50 gr of rye flour (that is just short of a 1/4 cup)
same amount of warm water
stir together in the jar - the dough should have the consistency of pancake batter - add more water if it is to dense.
Close the lid but don't screw it on, just put it on top so it is not sealed and put in your oven with the oven light on. The light will heat up the oven just enough to provide the warm environment the dough needs.
repeat adding 50 gr. rye flour and same amount or little more of warm water for three days.
After day three your dough should smell sour and have tiny bubbles on the surface. If it doesn't add more warm water, no more flour and leave it in the oven with the light on for 24 more hours.
If it is not bubbling now, you may dump it and restart.
If it has bubble holes - congratulation you have your everlasting sourdough starter.
if you have used too much water, it might not bubble, yet it will have a layer of liquid on the surface - but you should see bubble-holes through the jar in the dough... if it smells sour but a little bit nutty it is still good just too wet.
To bake a bread from it:
In a small mixing bowl mix the starter dough with
1 tablespoon of rye flour and
2 tablespoons warm water
cover with cling wrap put back into oven with the light on.
Over the next 6-8 hours keep adding small amounts of rye flour and water. It should look like pancake batter.
After 8 hours your dough should smell like nuts and only slightly sour and it should be bubbling if not foaming.
Put 50gr. aside in a sanitized jar, add 1 tbs rye flour and 2 tbs water, close the jar and store in the fridge.
(To bake new bread from the starter in the fridge you repeat the add flour and warm water for 6-8 hours) and you always keep your starter for the next bread repeating the steps above each time.
Bread Dough:
1. add 350gr. rye flour and 350 ml warm water to your starter dough.
Cover with cling wrap, leave in the oven for 12 hours.
2. in a large mixing bowl mix
550 gr rye flour
450 gr all purpose flour
make a dent in the middle
add a pinch of brown sugar and 15 gr dry yeast into the dent, cover with warm water. Let the yeast dissolve.

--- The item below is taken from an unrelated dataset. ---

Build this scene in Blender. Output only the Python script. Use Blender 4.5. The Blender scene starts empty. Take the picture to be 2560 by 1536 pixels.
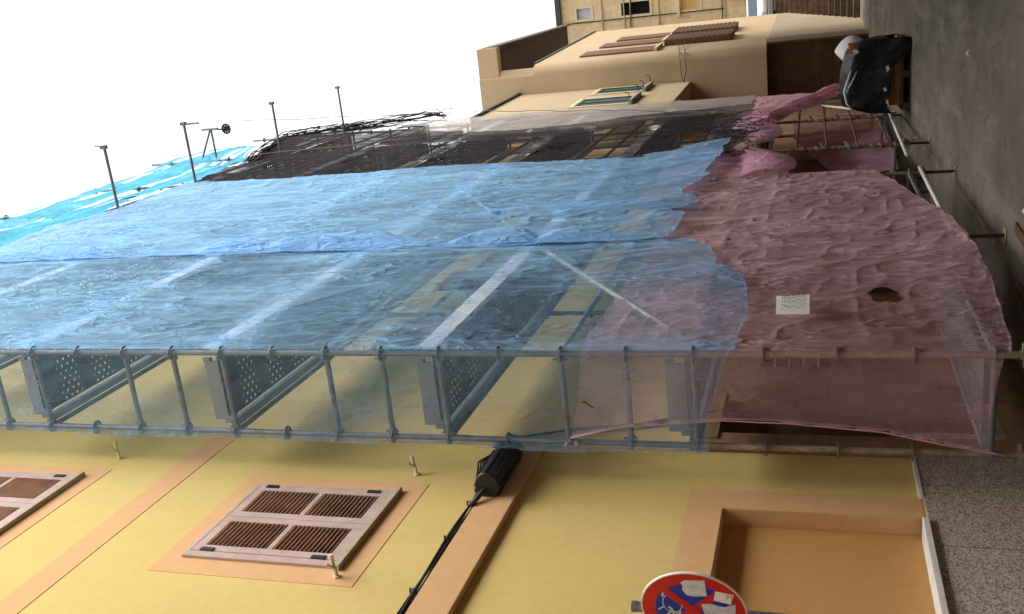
import bpy, math, random
import numpy as np
from mathutils import Vector, Matrix
random.seed(7); rng = np.random.default_rng(7)
scene = bpy.context.scene
C = scene.collection
R = math.radians

# ------------------------------------------------------------------ helpers
class MB:
    def __init__(s): s.v = []; s.f = []
    def add(s, v, f):
        n = len(s.v); s.v += [tuple(p) for p in v]; s.f += [tuple(i + n for i in q) for q in f]; return s
    def box(s, x0, x1, y0, y1, z0, z1):
        return s.add([(x0,y0,z0),(x1,y0,z0),(x1,y1,z0),(x0,y1,z0),(x0,y0,z1),(x1,y0,z1),(x1,y1,z1),(x0,y1,z1)],
                     [(3,2,1,0),(4,5,6,7),(0,1,5,4),(1,2,6,5),(2,3,7,6),(3,0,4,7)])
    def obox(s, c, ax, ay, az):
        c, ax, ay, az = map(Vector, (c, ax, ay, az)); p = []
        for k in (-1, 1):
            for (i, j) in ((-1,-1),(1,-1),(1,1),(-1,1)): p.append(c + ax*i + ay*j + az*k)
        return s.add(p, [(3,2,1,0),(4,5,6,7),(0,1,5,4),(1,2,6,5),(2,3,7,6),(3,0,4,7)])
    def tube(s, pts, r, n=10, cap=True):
        pts = [Vector(p) for p in pts]; rs = r if isinstance(r, (list, tuple)) else [r]*len(pts)
        V = []; F = []; prev = None
        for i, p in enumerate(pts):
            d = (pts[min(i+1, len(pts)-1)] - pts[max(i-1, 0)]).normalized()
            a = Vector((0,0,1)) if abs(d.z) < .9 else Vector((1,0,0))
            if prev is not None: a = prev
            e1 = (a - d*a.dot(d)).normalized(); e2 = d.cross(e1); prev = e1
            for k in range(n):
                t = 2*math.pi*k/n; V.append(p + (e1*math.cos(t) + e2*math.sin(t))*rs[i])
        for i in range(len(pts)-1):
            for k in range(n):
                k2 = (k+1) % n; F.append((i*n+k, i*n+k2, (i+1)*n+k2, (i+1)*n+k))
        if cap: F.append(tuple(range(n-1, -1, -1))); F.append(tuple((len(pts)-1)*n+k for k in range(n)))
        return s.add(V, F)
    def disc(s, c, ax, r, h, n=16):
        c = Vector(c); ax = Vector(ax).normalized()*h*.5
        return s.tube([c-ax, c+ax], r, n)
    def prism(s, poly, axis, a, b):
        """poly of 2-D points, extruded along axis ('x','y','z') from a to b"""
        def P(u, w, t): return {'x': (t,u,w), 'y': (u,t,w), 'z': (u,w,t)}[axis]
        n = len(poly); v = [P(u, w, a) for u, w in poly] + [P(u, w, b) for u, w in poly]
        f = [tuple(range(n-1,-1,-1)), tuple(range(n, 2*n))] + [(i,(i+1)%n,(i+1)%n+n,i+n) for i in range(n)]
        return s.add(v, f)
    def build(s, name, mat, parent=None, smooth=False, bevel=0):
        off = world_origin(parent) if parent else Vector((0,0,0))
        me = bpy.data.meshes.new(name); me.from_pydata([tuple(Vector(p)-off) for p in s.v], [], s.f); me.update()
        return link(name, me, mat, parent, smooth, bevel)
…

3. add 15 gr salt and 1.5 tbs of crushed coriander seeds
4. mix together adding water if needed. I have a special kitchen aid for yeast dough. Not sure if you can do it without one of those.

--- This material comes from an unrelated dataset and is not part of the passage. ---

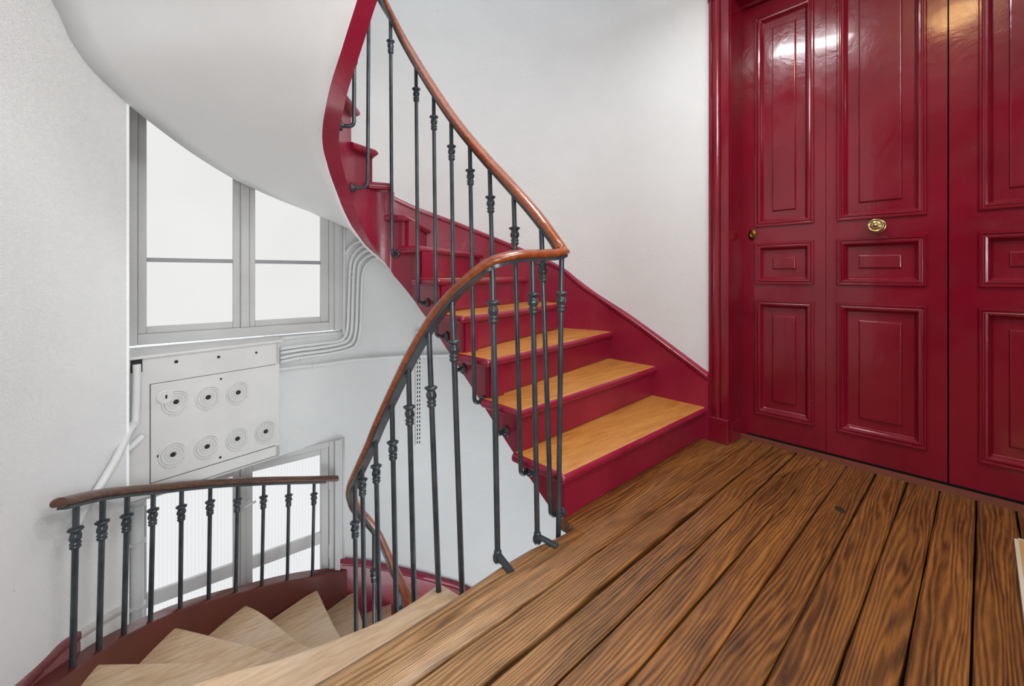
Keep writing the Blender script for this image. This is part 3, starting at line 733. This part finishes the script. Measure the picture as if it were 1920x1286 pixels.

5. cover mixing bowl with a clean towel and let the dough rest for 30 min.
6. spread rye flour on a clean surface
7. mix 15 gr salt and 1.5 tbs of crushed coriander and spread them on the flour
8. roll your dough in the flour/spices and form a round bread
9. put a clean towel in a bowl and sprinkle flour on it.

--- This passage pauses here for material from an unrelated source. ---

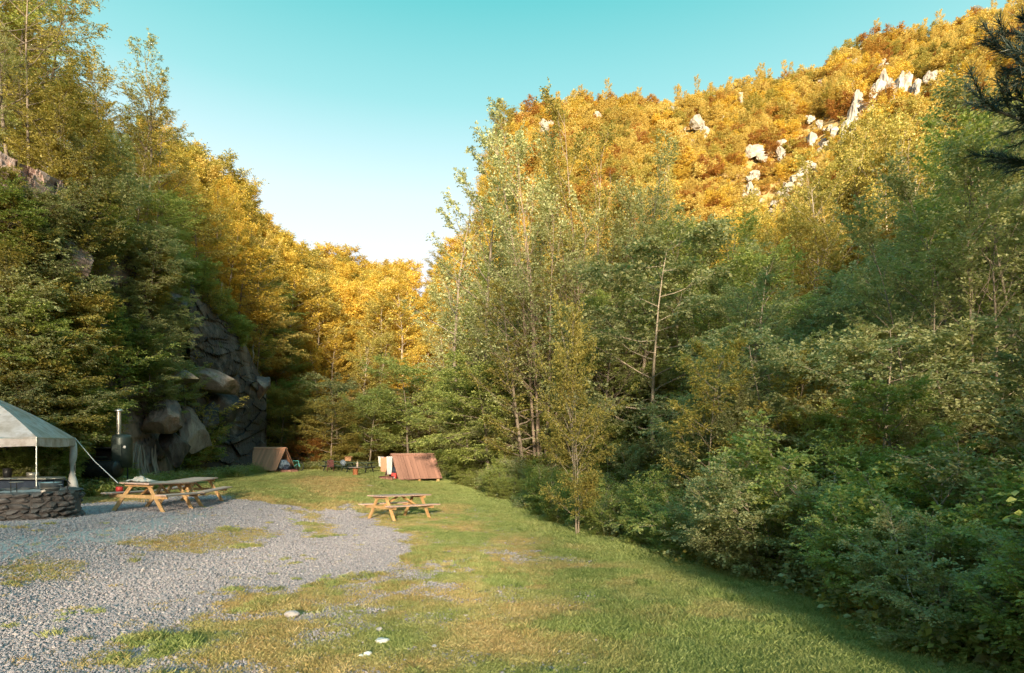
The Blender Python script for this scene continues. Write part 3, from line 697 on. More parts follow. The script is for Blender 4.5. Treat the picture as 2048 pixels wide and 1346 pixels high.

10. put your bread in that bowl and cover with a clean towel.
11. let the dough rise until it has almost doubled in size (roughly 1-2 hours)
12. preheat oven to 260°C (500°F)
13. put one baking tray as far down in the oven one into the middle and one as far on top as possible.
14. take bread from the bowl, wet the top with water, put bread on middle tray
15. fill lowest tray with water
16. reduce heat to 230°C/445°F
17. bake for 15 min.
18. get rid of the baking tray that held the water. Leave the one on top in the oven
19. let the bread bake for roughly an hour to finish.
It sounds worse and more work than it is. You just need good timing because most of the time is waiting for the dough to do its thing.
I usually don't use the spices for the crust. It is quite tasty without them or sometimes only sprinkle some coriander on top.
instead of coriander seeds I vary with ground cumin or just salt and if you want a lighter bread use more all purpose than rye flour...
after a while of practice you can leave the yeast out because your dough will rise from the sour dough alone.
The dough in storage usually gets the liquid on the surface, that is a good thing.